Tuesday, August 13, 2013

Memes of Yiddish Atlantis - And the Hits Keep Coming!





Just when you thought no editor could possibly be interested in the re-revivication of Yiddish, well, you thought too soon. Once widely spoken, now mostly studied, Yiddish sees revival  was published a few days ago in the Religion News Service and subsequently widely syndicatedOnce widely spoken, now mostly studied, Yiddish sees revival  follows the Yiddish!Revival! formula and hits all my favorite memes. 

Without further ado, let's break it down:

Spunky old people meeting at a Yiddish shmooze club, speaking from the heart and without grammar:

Friends of Yiddish has no agenda. No textbooks. No Yiddish grammar rules.
Its members gather every month at the B’nai Tikvoh-Sholom synagogue to speak a language stamped in their hearts and memories. They savor their past through Yiddish words and phrases spoken by their parents and grandparents. In the process, they are keeping a dying language alive.

in a purely nostalgic mode:

“It’s a nostalgic get-together with mostly old people coming to renew their memories from when they were kids,” said Cohen, whose parents immigrated to the United States from Lithuania.

BUT! Small numbers of young people are discovering Yiddish and a revival is, or is not, imminent :

But while many older Americans gather to reminisce about parents and grandparents who spoke the Germanic-Hebrew language of Eastern and Central European Jews, a renewed interest in Yiddish is blooming among a younger generation of people who have no such memories.

Via academic  and summer intensive courses:

Much of the renewed interest grows out of university programs in Jewish studies that now offer Yiddish language and literature courses. This summer also saw a flourishing of intensive language courses and camps...
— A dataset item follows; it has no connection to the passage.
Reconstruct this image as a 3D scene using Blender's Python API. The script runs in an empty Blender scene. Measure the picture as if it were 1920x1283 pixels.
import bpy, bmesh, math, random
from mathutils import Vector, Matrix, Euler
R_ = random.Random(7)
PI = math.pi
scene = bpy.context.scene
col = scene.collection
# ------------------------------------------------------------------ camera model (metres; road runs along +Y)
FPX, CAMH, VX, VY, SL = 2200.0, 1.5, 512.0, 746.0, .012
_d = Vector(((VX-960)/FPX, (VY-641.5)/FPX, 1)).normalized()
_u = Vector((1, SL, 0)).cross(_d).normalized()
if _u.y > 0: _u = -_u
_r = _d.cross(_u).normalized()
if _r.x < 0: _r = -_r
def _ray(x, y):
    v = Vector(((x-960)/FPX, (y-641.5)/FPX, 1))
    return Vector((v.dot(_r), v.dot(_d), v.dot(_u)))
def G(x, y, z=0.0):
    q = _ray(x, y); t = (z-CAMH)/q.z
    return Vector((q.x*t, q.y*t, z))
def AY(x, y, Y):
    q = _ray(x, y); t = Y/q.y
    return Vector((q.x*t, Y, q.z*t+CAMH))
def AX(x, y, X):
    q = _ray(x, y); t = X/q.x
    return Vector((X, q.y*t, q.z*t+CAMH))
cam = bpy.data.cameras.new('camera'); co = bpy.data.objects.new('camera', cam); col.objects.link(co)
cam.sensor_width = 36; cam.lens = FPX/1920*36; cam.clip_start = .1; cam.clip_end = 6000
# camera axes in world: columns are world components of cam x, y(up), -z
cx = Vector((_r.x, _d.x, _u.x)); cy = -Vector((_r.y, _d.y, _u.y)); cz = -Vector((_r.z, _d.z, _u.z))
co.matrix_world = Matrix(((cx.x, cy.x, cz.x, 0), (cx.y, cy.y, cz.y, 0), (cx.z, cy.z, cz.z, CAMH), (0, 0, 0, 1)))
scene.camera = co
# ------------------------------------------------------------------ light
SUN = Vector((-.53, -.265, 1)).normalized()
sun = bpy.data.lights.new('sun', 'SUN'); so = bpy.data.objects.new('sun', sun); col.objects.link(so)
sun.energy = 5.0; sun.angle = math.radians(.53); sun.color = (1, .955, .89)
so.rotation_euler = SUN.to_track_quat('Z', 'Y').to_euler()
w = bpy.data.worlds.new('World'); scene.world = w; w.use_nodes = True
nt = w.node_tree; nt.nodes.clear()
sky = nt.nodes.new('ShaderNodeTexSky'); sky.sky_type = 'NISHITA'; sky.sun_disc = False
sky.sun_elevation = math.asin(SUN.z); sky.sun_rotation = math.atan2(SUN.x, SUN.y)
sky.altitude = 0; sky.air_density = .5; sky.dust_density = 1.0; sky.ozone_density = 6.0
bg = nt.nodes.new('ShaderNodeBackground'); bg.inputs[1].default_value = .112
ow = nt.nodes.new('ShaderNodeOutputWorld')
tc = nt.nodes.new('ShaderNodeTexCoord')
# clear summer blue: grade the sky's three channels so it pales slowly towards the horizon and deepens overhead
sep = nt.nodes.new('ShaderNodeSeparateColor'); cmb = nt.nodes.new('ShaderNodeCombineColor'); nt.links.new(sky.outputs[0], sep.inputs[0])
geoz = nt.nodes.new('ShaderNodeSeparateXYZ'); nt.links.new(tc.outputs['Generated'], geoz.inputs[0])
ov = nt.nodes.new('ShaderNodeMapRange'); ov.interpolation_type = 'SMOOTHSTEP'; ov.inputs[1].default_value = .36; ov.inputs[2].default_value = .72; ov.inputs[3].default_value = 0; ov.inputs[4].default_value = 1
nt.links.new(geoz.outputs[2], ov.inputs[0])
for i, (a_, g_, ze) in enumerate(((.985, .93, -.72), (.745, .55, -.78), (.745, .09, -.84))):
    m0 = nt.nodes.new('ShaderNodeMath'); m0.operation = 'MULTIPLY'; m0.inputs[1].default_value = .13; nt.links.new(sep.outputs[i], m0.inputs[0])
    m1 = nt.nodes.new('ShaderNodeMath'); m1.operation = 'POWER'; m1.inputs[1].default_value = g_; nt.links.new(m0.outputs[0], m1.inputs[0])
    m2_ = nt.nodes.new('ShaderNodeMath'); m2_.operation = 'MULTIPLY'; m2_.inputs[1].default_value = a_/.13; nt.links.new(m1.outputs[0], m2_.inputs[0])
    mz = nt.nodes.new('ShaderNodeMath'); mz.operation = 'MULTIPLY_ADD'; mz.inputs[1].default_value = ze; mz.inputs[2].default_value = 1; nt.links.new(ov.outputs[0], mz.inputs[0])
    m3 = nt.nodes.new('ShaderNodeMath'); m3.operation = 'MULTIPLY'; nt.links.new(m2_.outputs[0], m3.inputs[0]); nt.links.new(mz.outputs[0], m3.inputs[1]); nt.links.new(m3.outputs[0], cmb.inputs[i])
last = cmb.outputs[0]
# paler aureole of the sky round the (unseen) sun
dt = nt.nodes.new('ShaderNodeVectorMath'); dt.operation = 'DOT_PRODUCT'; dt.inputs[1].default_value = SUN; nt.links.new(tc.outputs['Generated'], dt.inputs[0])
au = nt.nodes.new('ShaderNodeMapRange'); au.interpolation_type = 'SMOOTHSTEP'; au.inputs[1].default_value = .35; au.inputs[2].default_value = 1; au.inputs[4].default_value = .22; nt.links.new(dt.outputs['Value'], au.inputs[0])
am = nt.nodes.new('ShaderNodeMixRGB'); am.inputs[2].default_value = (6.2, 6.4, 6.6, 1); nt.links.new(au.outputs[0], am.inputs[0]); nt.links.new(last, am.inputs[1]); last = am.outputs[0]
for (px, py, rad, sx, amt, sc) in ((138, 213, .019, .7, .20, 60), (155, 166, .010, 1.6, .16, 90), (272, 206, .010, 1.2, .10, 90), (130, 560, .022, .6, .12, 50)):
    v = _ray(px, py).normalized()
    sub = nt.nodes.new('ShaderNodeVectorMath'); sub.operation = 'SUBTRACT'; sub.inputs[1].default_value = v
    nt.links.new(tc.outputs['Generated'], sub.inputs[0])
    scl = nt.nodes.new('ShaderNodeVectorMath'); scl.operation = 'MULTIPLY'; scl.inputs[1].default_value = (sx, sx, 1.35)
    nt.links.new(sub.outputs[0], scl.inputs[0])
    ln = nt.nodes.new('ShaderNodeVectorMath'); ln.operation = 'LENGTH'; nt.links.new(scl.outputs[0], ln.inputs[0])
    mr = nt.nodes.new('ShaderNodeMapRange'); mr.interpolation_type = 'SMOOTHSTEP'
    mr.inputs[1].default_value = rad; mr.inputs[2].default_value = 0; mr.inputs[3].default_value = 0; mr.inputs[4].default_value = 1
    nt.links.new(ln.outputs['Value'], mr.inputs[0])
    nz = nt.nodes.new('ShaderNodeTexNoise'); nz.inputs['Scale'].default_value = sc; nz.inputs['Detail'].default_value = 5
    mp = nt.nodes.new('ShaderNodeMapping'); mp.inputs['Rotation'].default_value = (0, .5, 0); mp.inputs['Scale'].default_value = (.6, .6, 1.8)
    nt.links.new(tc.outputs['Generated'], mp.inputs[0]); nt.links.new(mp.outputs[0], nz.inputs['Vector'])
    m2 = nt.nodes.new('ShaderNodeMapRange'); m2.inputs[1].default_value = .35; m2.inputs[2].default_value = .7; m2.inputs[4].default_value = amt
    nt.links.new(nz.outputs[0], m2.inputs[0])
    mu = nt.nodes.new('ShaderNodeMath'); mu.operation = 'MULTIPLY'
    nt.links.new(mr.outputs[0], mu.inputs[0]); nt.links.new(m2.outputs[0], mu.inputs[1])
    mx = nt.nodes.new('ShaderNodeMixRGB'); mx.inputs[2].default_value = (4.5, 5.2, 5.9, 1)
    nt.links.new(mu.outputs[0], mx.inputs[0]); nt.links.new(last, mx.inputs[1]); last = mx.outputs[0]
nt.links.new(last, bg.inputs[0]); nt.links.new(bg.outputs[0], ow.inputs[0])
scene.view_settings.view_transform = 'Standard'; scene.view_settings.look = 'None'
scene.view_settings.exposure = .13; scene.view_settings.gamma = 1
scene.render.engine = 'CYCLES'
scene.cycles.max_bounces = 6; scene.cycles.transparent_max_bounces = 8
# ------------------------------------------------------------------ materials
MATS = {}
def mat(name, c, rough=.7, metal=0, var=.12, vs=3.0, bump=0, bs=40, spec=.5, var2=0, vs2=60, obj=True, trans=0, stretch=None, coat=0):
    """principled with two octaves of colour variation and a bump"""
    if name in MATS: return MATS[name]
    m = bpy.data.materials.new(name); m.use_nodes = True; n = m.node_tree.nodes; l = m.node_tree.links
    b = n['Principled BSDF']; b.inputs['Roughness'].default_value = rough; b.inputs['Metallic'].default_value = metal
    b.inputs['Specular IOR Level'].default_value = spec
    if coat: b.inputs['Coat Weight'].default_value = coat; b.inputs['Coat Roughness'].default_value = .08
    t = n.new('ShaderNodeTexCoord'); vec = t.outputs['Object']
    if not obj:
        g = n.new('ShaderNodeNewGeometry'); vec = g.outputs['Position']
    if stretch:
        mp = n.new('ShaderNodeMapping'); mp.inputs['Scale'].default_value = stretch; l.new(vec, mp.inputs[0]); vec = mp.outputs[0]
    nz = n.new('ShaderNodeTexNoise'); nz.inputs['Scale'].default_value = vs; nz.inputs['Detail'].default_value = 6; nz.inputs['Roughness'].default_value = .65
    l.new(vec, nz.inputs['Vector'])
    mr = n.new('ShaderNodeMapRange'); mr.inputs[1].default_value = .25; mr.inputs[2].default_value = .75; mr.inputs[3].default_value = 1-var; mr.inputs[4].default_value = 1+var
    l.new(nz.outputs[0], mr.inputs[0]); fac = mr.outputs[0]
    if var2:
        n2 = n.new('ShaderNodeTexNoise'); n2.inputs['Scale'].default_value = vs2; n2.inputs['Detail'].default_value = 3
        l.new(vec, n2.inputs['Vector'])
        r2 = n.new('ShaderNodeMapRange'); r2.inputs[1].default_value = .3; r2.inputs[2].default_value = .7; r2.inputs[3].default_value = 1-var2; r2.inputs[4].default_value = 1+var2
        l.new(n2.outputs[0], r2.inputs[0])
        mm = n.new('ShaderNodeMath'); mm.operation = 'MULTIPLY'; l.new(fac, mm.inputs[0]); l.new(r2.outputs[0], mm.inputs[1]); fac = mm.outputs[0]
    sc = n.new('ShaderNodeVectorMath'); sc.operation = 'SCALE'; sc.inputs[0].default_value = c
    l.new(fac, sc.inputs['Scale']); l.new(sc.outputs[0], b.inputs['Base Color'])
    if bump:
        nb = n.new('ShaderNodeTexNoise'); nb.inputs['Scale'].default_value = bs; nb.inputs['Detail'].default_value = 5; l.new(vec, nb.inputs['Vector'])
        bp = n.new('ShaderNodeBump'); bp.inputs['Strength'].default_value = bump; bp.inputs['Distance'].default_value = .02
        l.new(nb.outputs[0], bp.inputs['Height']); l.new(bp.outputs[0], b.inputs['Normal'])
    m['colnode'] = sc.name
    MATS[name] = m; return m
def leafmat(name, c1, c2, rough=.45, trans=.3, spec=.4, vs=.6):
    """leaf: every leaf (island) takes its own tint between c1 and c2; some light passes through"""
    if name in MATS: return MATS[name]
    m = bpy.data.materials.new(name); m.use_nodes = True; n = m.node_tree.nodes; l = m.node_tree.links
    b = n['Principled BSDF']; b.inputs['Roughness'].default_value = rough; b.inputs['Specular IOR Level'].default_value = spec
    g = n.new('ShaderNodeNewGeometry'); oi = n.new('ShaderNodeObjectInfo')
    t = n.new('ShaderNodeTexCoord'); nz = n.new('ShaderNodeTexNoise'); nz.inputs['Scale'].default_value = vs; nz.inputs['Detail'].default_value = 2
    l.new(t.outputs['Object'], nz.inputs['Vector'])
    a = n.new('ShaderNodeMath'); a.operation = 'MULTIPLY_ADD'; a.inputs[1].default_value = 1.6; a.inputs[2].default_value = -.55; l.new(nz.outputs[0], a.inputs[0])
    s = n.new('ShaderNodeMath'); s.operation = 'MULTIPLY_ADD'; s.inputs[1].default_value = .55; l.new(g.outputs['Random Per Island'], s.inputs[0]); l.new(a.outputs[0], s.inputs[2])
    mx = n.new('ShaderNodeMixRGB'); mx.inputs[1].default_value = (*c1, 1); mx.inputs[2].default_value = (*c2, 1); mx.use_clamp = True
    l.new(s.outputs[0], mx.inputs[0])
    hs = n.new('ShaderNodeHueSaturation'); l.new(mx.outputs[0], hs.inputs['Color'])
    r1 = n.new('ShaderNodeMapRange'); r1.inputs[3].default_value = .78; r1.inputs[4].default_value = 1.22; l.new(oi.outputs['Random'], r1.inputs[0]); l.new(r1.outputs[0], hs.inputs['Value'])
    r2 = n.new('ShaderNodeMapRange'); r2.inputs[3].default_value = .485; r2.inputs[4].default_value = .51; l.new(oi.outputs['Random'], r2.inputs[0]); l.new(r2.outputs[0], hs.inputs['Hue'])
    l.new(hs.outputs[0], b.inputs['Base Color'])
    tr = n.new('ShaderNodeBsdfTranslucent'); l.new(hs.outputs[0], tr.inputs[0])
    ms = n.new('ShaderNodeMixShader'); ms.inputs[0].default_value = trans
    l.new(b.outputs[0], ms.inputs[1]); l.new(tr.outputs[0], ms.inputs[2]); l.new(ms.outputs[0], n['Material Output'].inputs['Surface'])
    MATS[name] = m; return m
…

Then there's the historical trajectory of Yiddish: assimilation in America, suppression in Israel:

For centuries, Yiddish was widely spoken by an estimated 11 to 13 million Jews throughout Europe. But the number of Yiddish speakers began dwindling with the Holocaust and the Soviet persecution. A Germanic language written in the Hebrew alphabet, Yiddish was also the victim of the assimilation of Jews who immigrated to new countries and left their old language behind.
When Israel rejected the language over Hebrew many believed it had been dealt its final blow. Today, an estimated 1 million speak the language, many within the Orthodox community.

And now comes Revival, but not too much (obligatory dour straw man):

Professor Victor Bers of Yale University grew up speaking Yiddish and organizes the Yale-New Haven Yiddish Reading Circle. He believes Yiddish will survive on college campuses. 
“My feeling is that Yiddish is going to be an academic subject,” he said.

BONUS! Head scratching error 

But others say the ranks of Orthodox Jews, and particularly Hasidic groups such as the Chabad-Lubavitch movement, which has embraced Yiddish and is growing worldwide, will keep the language alive.

(Chabad is NOT a center of Yiddish, unlike Satmar and other Hasidic sects which support numerous Yiddish language publications and teach and conduct business in Yiddish)


The bottom line is that languages require support and political will. Yiddish will continue to thrive in places like Kiryas Yoel and Williamsburg as long as it has utility as a method of social control. And the "revival" among young American Jews will continue to be limited by the resources available to those who are interested, (college students have access to high quality Yiddish language courses. Most of us do not.)

Seeing that the majority of American Jews are invested (for many complex reasons) in the morbidity of the language (and thus loathe to actually put much money or support into it), right now there's little chance this so-called revival will go much further than where it is today. And articles like this one only reinforce our narrow, ahistorical vision of American Jewish life.